### WHAT YOU SHOULD DO
Look at the data below and print exactly the lines from its first line through the line with "box('inner_core', 0.02, W"; the pictures stay out of the copy.

START

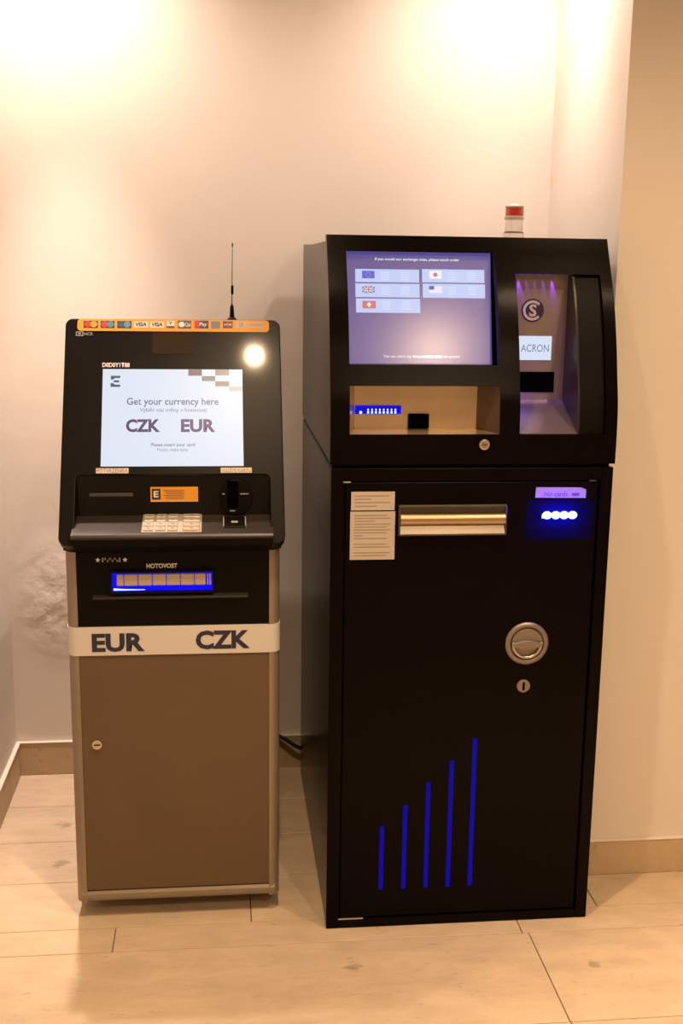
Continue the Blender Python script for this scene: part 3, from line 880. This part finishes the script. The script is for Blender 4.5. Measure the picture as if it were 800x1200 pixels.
# side plates, top and back of the head
TOPZ = 1.668
def side_poly():
    p = [(prof_y(z) + 0.012, z) for z in [1.166 + (TOPZ - 1.166) * q / 20 for q in range(21)]]
    return [q for q in p if q[1] <= 1.6581] + [(prof_y(1.658) + 0.012, 1.658), (DB, TOPZ + 0.004), (DB, 1.166)]
prism('side_panel', side_poly(), 'x', 0.0, 0.008, BLACKS, ex, smooth=False)
prism('side_panel', side_poly(), 'x', W - 0.008, W, BLACKS, ex, smooth=False)
box('top_panel', 0.008, W - 0.008, 0.155, DB - 0.01, TOPZ - 0.010, TOPZ, BLACK, ex)
box('back_panel', 0.008, W - 0.008, DB - 0.01, DB, 1.166, TOPZ, BLACK, ex)
box('head_base', 0.004, W - 0.004, 0.022, DB, 1.151, 1.1665, BLACKM, ex)
box('inner_core', 0.02, W - 0.02, 0.20, DB - 0.02, 1.17, 1.655, BLACKM, ex)

# ---- purple screen, set back in its opening
SCT = math.radians(14)
SPY, SPZ = 0.088, 1.388           # foot of the glass
MB = Matrix.Translation((0, SPY, SPZ)) @ Matrix(((1, 0, 0, 0), (0, math.cos(SCT), math.sin(SCT), 0), (0, -math.sin(SCT), math.cos(SCT), 0), (0, 0, 0, 1)))
def sv(z):      # height on the glass for a height measured on the plane y = .12
    return (z - SPZ) / math.cos(SCT) * 1.004
PSCR = glow('purple_screen', (0.085, 0.065, 0.27), 1.0, base=(0.02, 0.018, 0.02), coat=1.0, cr=0.20)
bm = bmesh.new()
add_prism(bm, rect(0.036, 0.384, -0.004, 0.266), 'y', 0.0, 0.01)
bmesh.ops.transform(bm, matrix=MB, verts=bm.verts)
ps = finish('screen', bm, PSCR, ex)
PALE = glow('pale_blue_tile', (0.50, 0.60, 0.93), 1.0)
PALE2 = glow('paler_print', (0.60, 0.70, 0.97), 1.0)
WHT = glow('white_screen_print', (0.85, 0.85, 0.95), 1.0)
def BF(name, x0, x1, z0, z1, material, parent, y=0.0, t=0.0003):
    return flat(name, rect(x0, x1, sv(z0), sv(z1)), y, material, parent, MB, t)
tiles = []
for (x0, x1, z0, z1) in ((0.064, 0.214, 1.5725, 1.602), (0.064, 0.2145, 1.5385, 1.5695), (0.065, 0.2155, 1.5035, 1.5355), (0.221, 0.369, 1.5735, 1.6035), (0.222, 0.370, 1.5385, 1.5705)):
    tiles.append(BF('currency_button', x0, x1, z0, z1, PALE, ps))
    bm = bmesh.new()
    for col in (0.060, 0.107):
        for q in range(4):
            za = z1 - 0.006 - q * 0.0052
            add_prism(bm, rect(x0 + col, x0 + col + 0.020, sv(za - 0.0030), sv(za)), 'y', -0.0005, -0.0003)
    bmesh.ops.transform(bm, matrix=MB, verts=bm.verts)
    finish('print_lines', bm, PALE2, ps, kind='stuff')
cE = glow('flag_blue', (0.07, 0.10, 0.62), 1.0)
cR = glow('flag_red', (0.62, 0.16, 0.17), 1.0)
cW = glow('flag_white', (0.86, 0.86, 0.95), 1.0)
cY = glow('flag_star', (0.35, 0.38, 0.62), 1.0)
cN = glow('flag_navy', (0.10, 0.08, 0.35), 1.0)
cP = glow('flag_pink', (0.70, 0.66, 0.92), 1.0)
def FL(x0, x1, z0, z1, c, k=1, name='flag'):
    return BF(name, x0, x1, z0, z1, c, ps, -0.0003 * k, 0.0003)
FL(0.080, 0.109, 1.581, 1.598, cE)
for q in range(12):
    a = 2 * PI * q / 12
    FL(0.0945 + 0.0055 * math.cos(a) - 0.0008, 0.0945 + 0.0055 * math.cos(a) + 0.0008, 1.5895 + 0.0055 * math.sin(a) - 0.0008, 1.5895 + 0.0055 * math.sin(a) + 0.0008, cY, 2, 'flag_star')
FL(0.080, 0.109, 1.548, 1.563, cN)
for s in (-1, 1):
    flat('flag_stripe', [(0.0945 - 0.0145, sv(1.5555 - s * 0.0075)), (0.0945 - 0.0115, sv(1.5555 - s * 0.0075)), (0.0945 + 0.0145, sv(1.5555 + s * 0.0075)), (0.0945 + 0.0115, sv(1.5555 + s * 0.0075))], -0.0006, cW, ps, MB, 0.0003)
FL(0.0917, 0.0973, 1.548, 1.563, cW, 3, 'flag_stripe'); FL(0.080, 0.109, 1.5530, 1.5580, cW, 3, 'flag_stripe')
FL(0.0929, 0.0961, 1.548, 1.563, cR, 4, 'flag_stripe'); FL(0.080, 0.109, 1.5541, 1.5569, cR, 4, 'flag_stripe')
FL(0.080, 0.111, 1.513, 1.530, cR)
FL(0.0935, 0.0975, 1.5165, 1.5265, cW, 2, 'flag_cross'); FL(0.0905, 0.1005, 1.5195, 1.5235, cW, 2, 'flag_cross')
FL(0.238, 0.267, 1.582, 1.600, cW)
flat('flag_disc', circ(0.2525, sv(1.591), 0.0052, 18), -0.0006, cR, ps, MB, 0.0003)
FL(0.237, 0.268, 1.549, 1.565, cW)
for q in range(4):
    FL(0.237, 0.268, 1.5495 + q * 0.0042, 1.5512 + q * 0.0042, cP, 2, 'flag_stripe')
FL(0.237, 0.249, 1.557, 1.565, cN, 3, 'flag_canton')
text('If you would our exchange rates, please touch order', 0.110, 0.310, sv(1.6205), sv(1.6285), -0.0004, WHT, ps, weight=0.015, M=MB, italic=0.15)
text('You can select any denomination order on convert', 0.127, 0.308, sv(1.4005), sv(1.4085), -0.0004, WHT, ps, weight=0.015, M=MB)

# ---- pale metal tray below the screen
ty0, ty1 = 0.004, 0.097
fa = [(0.041, 1.235), (0.388, 1.235), (0.388, 1.344), (0.041, 1.344)]
bb = [(0.062, 1.2365), (0.353, 1.2365), (0.353, 1.338), (0.062, 1.338)]
def tray_face(name, quad, material):
    bm = bmesh.new()
    vs = [bm.verts.new(q) for q in quad]
    f = bm.faces.new(vs)
    r = bmesh.ops.extrude_face_region(bm, geom=[f])
    c = Vector((0.21, 0.0, 1.29))
    nrm = (vs[1].co - vs[0].co).cross(vs[2].co - vs[1].co).normalized()
    if nrm.dot(vs[0].co - c) < 0: nrm = -nrm
    for v in r['geom']:
        if isinstance(v, bmesh.types.BMVert): v.co += nrm * 0.003
    return finish(name, bm, material, ex)
def fy(z): return prof_y(z) + 0.006
TRAY = mat('tray_metal', (0.58, 0.46, 0.31), 0.28, metal=0.8, noise=0.08, nscale=12)
TRAYD = mat('tray_side_metal', (0.16, 0.12, 0.075), 0.35, metal=0.6)
tb = tray_face('tray_back', [(bb[0][0], ty1, bb[0][1]), (bb[1][0], ty1, bb[1][1]), (bb[2][0], ty1, bb[2][1]), (bb[3][0], ty1, bb[3][1])], TRAY)
tray_face('tray_floor', [(fa[0][0], fy(1.235), fa[0][1]), (fa[1][0], fy(1.235), fa[1][1]), (bb[1][0], ty1, bb[1][1]), (bb[0][0], ty1, bb[0][1])], TRAY)
tray_face('tray_side', [(fa[0][0], fy(1.235), fa[0][1]), (bb[0][0], ty1, bb[0][1]), (bb[3][0], ty1, bb[3][1]), (fa[3][0], fy(1.344), fa[3][1])], TRAY)
tray_face('tray_side', [(fa[1][0], fy(1.235), fa[1][1]), (bb[1][0], ty1, bb[1][1]), (bb[2][0], ty1, bb[2][1]), (fa[2][0], fy(1.344), fa[2][1])], TRAYD)
tray_face('tray_top', [(fa[3][0], fy(1.344), fa[3][1]), (fa[2][0], fy(1.344), fa[2][1]), (bb[2][0], ty1, bb[2][1]), (bb[3][0], ty1, bb[3][1])], BLACKM)
DISP = mat('blue_display', (0.0, 0.0, 0.03), 0.6, emit=(0.004, 0.003, 0.70), es=1.0, spec=0.1)
ld = flat('number_display', rect(0.064, 0.172, 1.271, 1.2905), ty1, DISP, ex, t=0.004)
SEG = glow('lit_segment', (0.45, 0.55, 1.0), 2.5)
flat('lit_segment', circ(0.0765, 1.2745, 0.0034, 10), ty1 - 0.004, SEG, ld)
for q in range(8):
    x = 0.094 + q * 0.0092
    bm = bmesh.new()
    add_prism(bm, rect(x - 0.0022, x + 0.0022, 1.2722, 1.2770), 'y', ty1 - 0.0048, ty1 - 0.004)
    add_prism(bm, rect(x - 0.0016, x + 0.0016, 1.2785, 1.2830), 'y', ty1 - 0.0048, ty1 - 0.004)
    finish('lit_segment', bm, SEG, ld)
box('scanner_block', 0.190, 0.238, ty1 - 0.012, ty1, 1.2375, 1.271, VOID, ex, bev=0.001)
# lock on the head
bm = bmesh.new()
add_prism(bm, circ(0.352, 1.212, 0.0125), 'y', -0.004, 0.006, bev=0.0015)
hl = finish('head_lock', bm, NICKEL, ex, smooth='auto')
flat('lock_core', circ(0.352, 1.212, 0.0065, 16), -0.004, BRASS, hl, t=0.0012)
flat('keyway', rect(0.346, 0.358, 1.2112, 1.2128), -0.0052, VOID, hl, t=0.0003)

# ---- coin recess on the right
RB = 0.140
cp = box('recess_panel', 0.405, 0.5745, RB, RB + 0.006, 1.290, 1.612, PANELST, ex)
prism('recess_floor', [(0.008, 1.236), (0.008, 1.232), (RB, 1.295), (RB, 1.300)], 'x', 0.405, 0.5745, mat('recess_floor_metal', (0.24, 0.19, 0.20), 0.30, metal=0.6), ex, smooth=False)
def wedge():
    p = [(prof_y(z) + 0.008, z) for z in [1.234 + (1.598 - 1.234) * q / 14 for q in range(15)]]
    return p + [(RB + 0.004, 1.598), (RB + 0.004, 1.298)]
prism('recess_side', wedge(), 'x', 0.572, 0.577, mat('dark_satin_metal', (0.030, 0.022, 0.020), 0.3, spec=0.2), ex, smooth=False)
prism('recess_side', wedge(), 'x', 0.405, 0.409, BLACKM, ex, smooth=False)
def blank():
    zl = [1.232 + (1.600 - 1.232) * q / 14 for q in range(15)]
    return [(prof_y(z) + 0.012, z) for z in zl] + [(prof_y(z) + 0.020, z) for z in zl[::-1]]
prism('blank_panel', blank(), 'x', 0.574, 0.642, BLACKM, ex)
LOGOC = mat('logo_dark_disc', (0.025, 0.014, 0.045), 0.4)
LOGOW = mat('logo_pale_print', (0.50, 0.45, 0.47), 0.4)
px, pz = 0.489, 1.512
flat('logo_disc', circ(px, pz, 0.0275, 32), RB, LOGOC, cp, t=0.0010)
bm = bmesh.new()
for sgn in (1,):
    o_, i_ = 0.0235, 0.0175
    a0, a1 = math.radians(42), math.radians(318)
    for q in range(24):
        t0, t1 = a0 + (a1 - a0) * q / 24, a0 + (a1 - a0) * (q + 1) / 24
        add_prism(bm, [(px + i_ * math.cos(t0), pz + i_ * math.sin(t0)), (px + o_ * math.cos(t0), pz + o_ * math.sin(t0)), (px + o_ * math.cos(t1), pz + o_ * math.sin(t1)), (px + i_ * math.cos(t1), pz + i_ * math.sin(t1))], 'y', RB - 0.0016, RB - 0.0010)
finish('logo_ring', bm, LOGOW, cp)
text('S', px - 0.0085, px + 0.0095, pz - 0.0145, pz + 0.0145, RB - 0.0014, LOGOW, cp, weight=0.03)
LBOX = glow('white_lightbox', (0.66, 0.76, 0.95), 1.0)
lb = flat('lit_sign', rect(0.440, 0.5385, 1.395, 1.452), RB, LBOX, cp, t=0.003)
text('ACRON', 0.464, 0.532, 1.4145, 1.432, RB - 0.0033, glow('sign_ink', (0.13, 0.16, 0.30), 1.0), lb)
box('coin_slot', 0.452, 0.549, RB - 0.003, RB, 1.318, 1.367, VOID, cp, bev=0.001)
# blue lights on the hidden left side of the recess
for q in range(5):
    lathe('led', [(0.0035, 1.292 + q * 0.05), (0.0035, 1.310 + q * 0.05)], 0.4125, 0.118 - q * 0.004, BLUELED, ex, 8)
blue_point('led_glow', (0.422, 0.075, 1.30), 0.5, ex, 0.008, (0.13, 0.03, 1.0))
blue_point('led_glow', (0.42, 0.06, 1.45), 0.2, ex, 0.006, (0.13, 0.03, 1.0))
for q, (x, e) in enumerate(((0.449, 1.6), (0.468, 0.35), (0.488, 0.28), (0.508, 0.5), (0.530, 1.8))):  # row added at the top to throw blue streaks down the panel
    streak_led = box('led', x - 0.003, x + 0.003, RB - 0.009, RB - 0.004, 1.5954, 1.5972, BLUEBACK, ex)
    L = bpy.data.lights.new('led_glow', 'SPOT')
    L.energy = e
    L.color = (0.20, 0.03, 1.0)
    L.spot_size = math.radians(26)
    L.spot_blend = 0.8
    L.shadow_soft_size = 0.002
    lo = bpy.data.objects.new('led_glow', L)
    C.objects.link(lo)
    lo.parent = ex
    lo.location = Vector((x, RB - 0.0050, 1.5935)) - wpos(ex)
    lo.rotation_euler = (math.radians(6), math.radians(-9), 0)

# ---- signal beacon
bx, by = 0.5135, 0.45
bc = lathe('beacon', [(0.027, TOPZ), (0.027, 1.700), (0.0235, 1.704), (0.0225, 1.7375)], bx, by, mat('clear_beacon_plastic', (0.97, 0.94, 0.88), 0.08, trans=0.9, coat=0.5), ex)
lathe('beacon_collar', [(0.0245, 1.733), (0.0255, 1.736), (0.0255, 1.741), (0.0235, 1.743)], bx, by, mat('pale_collar', (0.70, 0.64, 0.55), 0.25, coat=0.5), bc)
lathe('red_lens', [(0.0225, 1.743), (0.0235, 1.745), (0.0235, 1.762), (0.0225, 1.764)], bx, by, mat('red_lens', (0.60, 0.03, 0.012), 0.15, coat=0.8), bc)
lathe('beacon_cap', [(0.0245, 1.764), (0.0245, 1.768), (0.012, 1.7705), (0.006, 1.774)], bx, by, mat('clear_cap', (0.66, 0.58, 0.48), 0.2, coat=0.5), bc)

# ------------------------------------------------------------------ cable by the skirting between the machines
cb = tube('power_cable', [(-0.20, 0.945, 0.122), (-0.12, 0.945, 0.1215), (-0.07, 0.943, 0.1195), (-0.045, 0.938, 0.106), (-0.02, 0.934, 0.088), (0.01, 0.934, 0.072), (0.04, 0.934, 0.06)], 0.0065, mat('black_rubber', (0.012, 0.011, 0.010), 0.5))
cb['label'] = 'black power cable by the skirting between the two machines'
cb['category'] = 'cable'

END

### OUTPUT BELOW
Continue the Blender Python script for this scene: part 3, from line 880. This part finishes the script. The script is for Blender 4.5. Measure the picture as if it were 800x1200 pixels.
# side plates, top and back of the head
TOPZ = 1.668
def side_poly():
    p = [(prof_y(z) + 0.012, z) for z in [1.166 + (TOPZ - 1.166) * q / 20 for q in range(21)]]
    return [q for q in p if q[1] <= 1.6581] + [(prof_y(1.658) + 0.012, 1.658), (DB, TOPZ + 0.004), (DB, 1.166)]
prism('side_panel', side_poly(), 'x', 0.0, 0.008, BLACKS, ex, smooth=False)
prism('side_panel', side_poly(), 'x', W - 0.008, W, BLACKS, ex, smooth=False)
box('top_panel', 0.008, W - 0.008, 0.155, DB - 0.01, TOPZ - 0.010, TOPZ, BLACK, ex)
box('back_panel', 0.008, W - 0.008, DB - 0.01, DB, 1.166, TOPZ, BLACK, ex)
box('head_base', 0.004, W - 0.004, 0.022, DB, 1.151, 1.1665, BLACKM, ex)
box('inner_core', 0.02, W - 0.02, 0.20, DB - 0.02, 1.17, 1.655, BLACKM, ex)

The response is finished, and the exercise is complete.